Connors always wore his black Stetson in public, and refused to remove it for any reason, even when meeting Queen Elizabeth II at a dinner in Ottawa in October 2002. Buckingham Palace smoothed the way by likening Mr. Connors’s hat to a religious headdress such as a nun’s habit or a Sikh’s turban.

From the Juno Awards, Country Male Vocalist of the Year (1971–1975) and Country Album of the Year (1974, for To It And At It) — all subsequently returned in 1978. He left instructions that the Junos were not to celebrate him after his death.

In 2009, a SOCAN award for Lifetime Achievement.

In 1993, he declined to be inducted into the Canadian Country Music Hall of Fame.

In The Greatest Canadian list, Stompin’ Tom Connors ranked thirteenth, the highest placing for any artist on the list. Connors was one of four musicians pictured on the second series of the Canadian Recording Artist Series issued by Canada Post stamps on July 2, 2009.
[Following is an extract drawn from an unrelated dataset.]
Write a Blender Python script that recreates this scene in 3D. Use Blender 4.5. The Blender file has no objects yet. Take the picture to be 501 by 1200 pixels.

Connors’ music is rarely heard outside Canada, with the possible exception of his anthemic The Hockey Song which has been recorded by many artists. It has been suggested that Connors refused to allow foreign release of his material, although a more likely reason is that the very Canadian-specific subject matter of many of his folk songs has resulted in limited demand in foreign markets. When Late Night with Conan O’Brien taped a week’s worth of shows in Canada in 2004, Connors was one of the guests of honor, leading the Toronto audience in a rendition of “The Hockey Song”; this was one of the few times Connors performed on American television. Another Canadian-taped installment of Late Night featured a segment in which Triumph the Insult Comic Dog visited Quebec; a parody of Connors’ “Canada Day, Up Canada Way” is heard during the segment.

His character was rough but genuine.

Stompin’ Tom Connors was to Canada what Johnny Cash was to the United States. Stompin’ Tom Connors is known as the Canadian Troubadour of Folk and Country Music.